The lines to print start at the one containing "MB().bar(c0 + Z * h" and end at the one containing "c0 = fe[0] + perp * wB / 2"; print them exactly, ends included, and only them.

* _SUPPLIED DATA_
-- start --
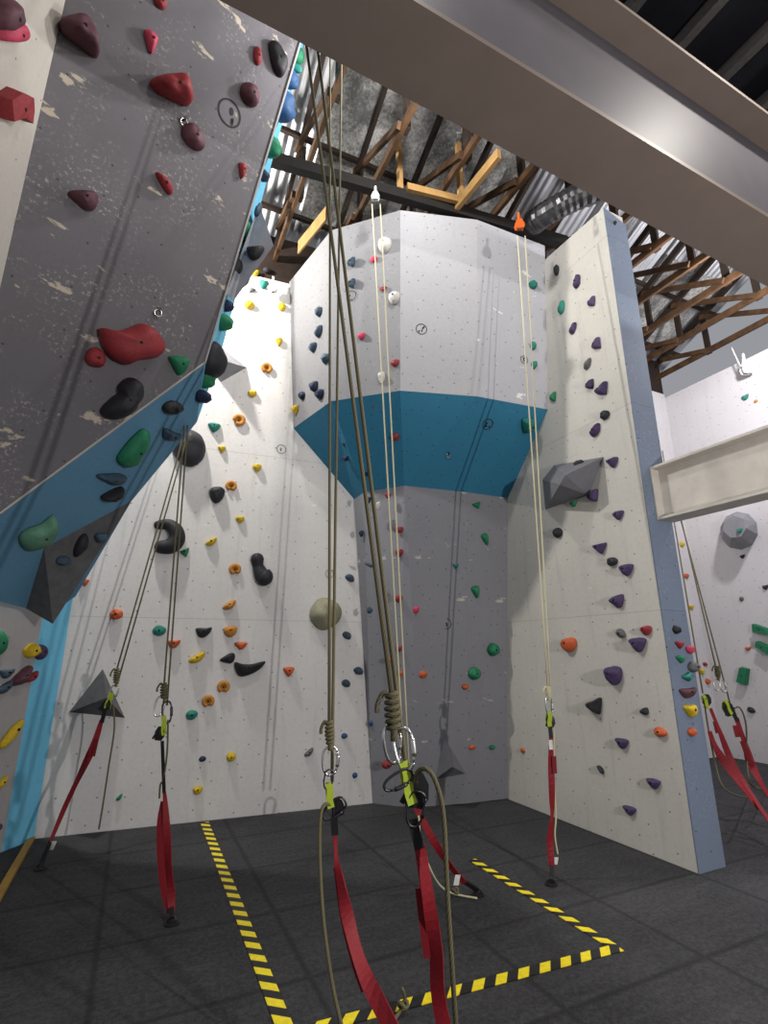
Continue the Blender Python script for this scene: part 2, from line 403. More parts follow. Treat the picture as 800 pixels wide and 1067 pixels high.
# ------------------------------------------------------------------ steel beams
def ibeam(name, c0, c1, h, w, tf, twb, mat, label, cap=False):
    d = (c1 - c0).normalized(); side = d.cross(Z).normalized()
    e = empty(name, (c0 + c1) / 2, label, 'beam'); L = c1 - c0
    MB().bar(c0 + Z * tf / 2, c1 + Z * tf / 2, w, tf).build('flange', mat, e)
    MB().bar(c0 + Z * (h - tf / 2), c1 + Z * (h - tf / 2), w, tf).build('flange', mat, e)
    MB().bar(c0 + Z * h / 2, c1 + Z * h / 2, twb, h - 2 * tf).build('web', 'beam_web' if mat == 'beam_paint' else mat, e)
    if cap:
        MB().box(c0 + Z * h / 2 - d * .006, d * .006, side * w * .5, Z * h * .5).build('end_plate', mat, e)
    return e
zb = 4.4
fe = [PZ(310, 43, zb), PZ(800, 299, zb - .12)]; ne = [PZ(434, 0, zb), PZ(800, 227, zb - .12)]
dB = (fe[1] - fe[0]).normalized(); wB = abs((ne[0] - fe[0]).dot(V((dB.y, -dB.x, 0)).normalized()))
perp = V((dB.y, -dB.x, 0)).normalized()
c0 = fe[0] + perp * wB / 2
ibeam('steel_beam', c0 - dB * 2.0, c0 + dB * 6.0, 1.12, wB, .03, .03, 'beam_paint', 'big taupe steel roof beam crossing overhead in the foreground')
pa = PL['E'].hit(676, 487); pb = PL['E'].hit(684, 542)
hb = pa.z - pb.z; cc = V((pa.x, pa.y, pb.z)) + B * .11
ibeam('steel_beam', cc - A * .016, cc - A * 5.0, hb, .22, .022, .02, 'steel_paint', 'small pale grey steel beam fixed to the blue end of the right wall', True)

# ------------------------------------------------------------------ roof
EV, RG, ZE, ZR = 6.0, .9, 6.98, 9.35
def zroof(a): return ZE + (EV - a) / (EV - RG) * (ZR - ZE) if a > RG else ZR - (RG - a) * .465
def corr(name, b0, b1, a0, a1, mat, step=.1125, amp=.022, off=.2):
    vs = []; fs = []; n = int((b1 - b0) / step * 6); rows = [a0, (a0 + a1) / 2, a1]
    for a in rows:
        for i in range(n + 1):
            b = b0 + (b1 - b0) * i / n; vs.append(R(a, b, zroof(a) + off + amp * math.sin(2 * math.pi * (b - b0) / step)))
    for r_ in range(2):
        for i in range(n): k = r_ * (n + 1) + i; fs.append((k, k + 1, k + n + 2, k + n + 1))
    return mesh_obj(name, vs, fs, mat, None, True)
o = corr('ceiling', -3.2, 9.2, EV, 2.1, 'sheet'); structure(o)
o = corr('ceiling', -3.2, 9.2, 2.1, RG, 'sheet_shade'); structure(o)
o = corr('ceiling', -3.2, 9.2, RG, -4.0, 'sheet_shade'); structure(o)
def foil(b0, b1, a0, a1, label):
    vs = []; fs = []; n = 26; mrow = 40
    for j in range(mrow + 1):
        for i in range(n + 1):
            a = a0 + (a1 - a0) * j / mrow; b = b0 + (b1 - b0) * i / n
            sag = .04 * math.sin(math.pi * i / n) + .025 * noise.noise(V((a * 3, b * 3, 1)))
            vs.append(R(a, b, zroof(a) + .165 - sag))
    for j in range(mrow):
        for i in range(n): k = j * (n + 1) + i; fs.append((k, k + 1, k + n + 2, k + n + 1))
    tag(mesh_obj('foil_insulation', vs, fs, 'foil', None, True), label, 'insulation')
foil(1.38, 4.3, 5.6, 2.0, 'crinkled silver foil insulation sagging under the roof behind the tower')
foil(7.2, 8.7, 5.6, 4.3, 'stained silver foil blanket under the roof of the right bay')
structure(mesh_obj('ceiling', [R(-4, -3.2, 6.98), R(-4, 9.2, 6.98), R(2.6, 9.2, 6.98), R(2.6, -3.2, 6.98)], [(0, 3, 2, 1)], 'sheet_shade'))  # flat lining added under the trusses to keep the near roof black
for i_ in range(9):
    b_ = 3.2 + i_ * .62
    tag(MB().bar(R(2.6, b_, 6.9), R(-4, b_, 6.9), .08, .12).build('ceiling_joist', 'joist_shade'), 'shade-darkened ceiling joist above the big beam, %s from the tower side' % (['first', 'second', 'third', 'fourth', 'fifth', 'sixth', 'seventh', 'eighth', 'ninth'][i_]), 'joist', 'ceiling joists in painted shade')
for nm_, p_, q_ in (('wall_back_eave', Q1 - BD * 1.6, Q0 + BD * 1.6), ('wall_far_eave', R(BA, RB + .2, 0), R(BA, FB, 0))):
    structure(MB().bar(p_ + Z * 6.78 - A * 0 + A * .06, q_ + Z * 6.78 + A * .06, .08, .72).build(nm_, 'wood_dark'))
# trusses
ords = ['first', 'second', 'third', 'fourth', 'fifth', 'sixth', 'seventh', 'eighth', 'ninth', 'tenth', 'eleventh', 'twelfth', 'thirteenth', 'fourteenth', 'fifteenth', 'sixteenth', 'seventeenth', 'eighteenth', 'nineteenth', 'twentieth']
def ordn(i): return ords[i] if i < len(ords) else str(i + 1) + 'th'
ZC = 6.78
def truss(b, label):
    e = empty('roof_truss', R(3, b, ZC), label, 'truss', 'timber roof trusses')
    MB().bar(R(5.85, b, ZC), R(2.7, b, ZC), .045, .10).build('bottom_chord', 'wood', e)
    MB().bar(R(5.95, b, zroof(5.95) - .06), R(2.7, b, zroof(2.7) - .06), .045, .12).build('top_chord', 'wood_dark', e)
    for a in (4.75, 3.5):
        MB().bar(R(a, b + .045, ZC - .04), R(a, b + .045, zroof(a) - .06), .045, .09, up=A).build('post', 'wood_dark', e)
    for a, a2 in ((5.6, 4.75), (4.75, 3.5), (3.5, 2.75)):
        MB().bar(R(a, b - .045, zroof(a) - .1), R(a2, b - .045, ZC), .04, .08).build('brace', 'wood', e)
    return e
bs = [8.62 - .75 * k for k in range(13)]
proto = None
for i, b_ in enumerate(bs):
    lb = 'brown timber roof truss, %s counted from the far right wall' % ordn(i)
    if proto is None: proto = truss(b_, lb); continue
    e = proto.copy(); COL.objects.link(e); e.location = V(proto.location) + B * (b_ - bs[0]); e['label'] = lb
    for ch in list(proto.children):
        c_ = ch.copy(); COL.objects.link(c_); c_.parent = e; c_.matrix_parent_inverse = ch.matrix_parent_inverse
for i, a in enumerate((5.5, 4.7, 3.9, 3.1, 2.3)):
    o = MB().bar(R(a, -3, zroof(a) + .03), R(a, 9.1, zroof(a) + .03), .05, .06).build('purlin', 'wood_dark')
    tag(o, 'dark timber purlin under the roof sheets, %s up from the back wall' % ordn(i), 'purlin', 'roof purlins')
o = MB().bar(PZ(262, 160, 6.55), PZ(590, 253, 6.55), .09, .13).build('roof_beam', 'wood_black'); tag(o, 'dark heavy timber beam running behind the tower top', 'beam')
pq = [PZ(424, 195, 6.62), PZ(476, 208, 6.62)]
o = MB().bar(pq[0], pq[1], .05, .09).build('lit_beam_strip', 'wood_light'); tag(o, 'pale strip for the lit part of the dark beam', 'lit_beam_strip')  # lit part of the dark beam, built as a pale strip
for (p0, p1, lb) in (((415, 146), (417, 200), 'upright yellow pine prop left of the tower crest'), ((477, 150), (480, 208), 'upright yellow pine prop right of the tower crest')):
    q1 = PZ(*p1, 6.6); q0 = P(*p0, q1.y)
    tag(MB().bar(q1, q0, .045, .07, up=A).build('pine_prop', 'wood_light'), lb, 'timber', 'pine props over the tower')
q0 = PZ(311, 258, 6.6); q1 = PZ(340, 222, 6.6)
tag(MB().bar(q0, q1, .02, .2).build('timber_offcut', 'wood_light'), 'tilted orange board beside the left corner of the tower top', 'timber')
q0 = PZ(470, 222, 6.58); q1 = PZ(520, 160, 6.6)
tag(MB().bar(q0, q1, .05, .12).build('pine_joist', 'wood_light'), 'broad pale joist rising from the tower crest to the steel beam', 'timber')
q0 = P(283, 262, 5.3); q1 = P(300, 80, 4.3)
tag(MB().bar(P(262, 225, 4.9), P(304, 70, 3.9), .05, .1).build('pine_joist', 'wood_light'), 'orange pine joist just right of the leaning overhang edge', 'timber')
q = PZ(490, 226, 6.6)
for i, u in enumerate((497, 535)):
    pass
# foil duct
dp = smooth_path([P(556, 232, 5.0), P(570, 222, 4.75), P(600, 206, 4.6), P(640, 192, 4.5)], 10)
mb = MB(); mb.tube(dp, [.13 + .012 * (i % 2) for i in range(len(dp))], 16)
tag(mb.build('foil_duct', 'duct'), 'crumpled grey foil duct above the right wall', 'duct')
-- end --
* _EXERCISE RESULT_
    MB().bar(c0 + Z * h / 2, c1 + Z * h / 2, twb, h - 2 * tf).build('web', 'beam_web' if mat == 'beam_paint' else mat, e)
    if cap:
        MB().box(c0 + Z * h / 2 - d * .006, d * .006, side * w * .5, Z * h * .5).build('end_plate', mat, e)
    return e
zb = 4.4
fe = [PZ(310, 43, zb), PZ(800, 299, zb - .12)]; ne = [PZ(434, 0, zb), PZ(800, 227, zb - .12)]
dB = (fe[1] - fe[0]).normalized(); wB = abs((ne[0] - fe[0]).dot(V((dB.y, -dB.x, 0)).normalized()))
perp = V((dB.y, -dB.x, 0)).normalized()
c0 = fe[0] + perp * wB / 2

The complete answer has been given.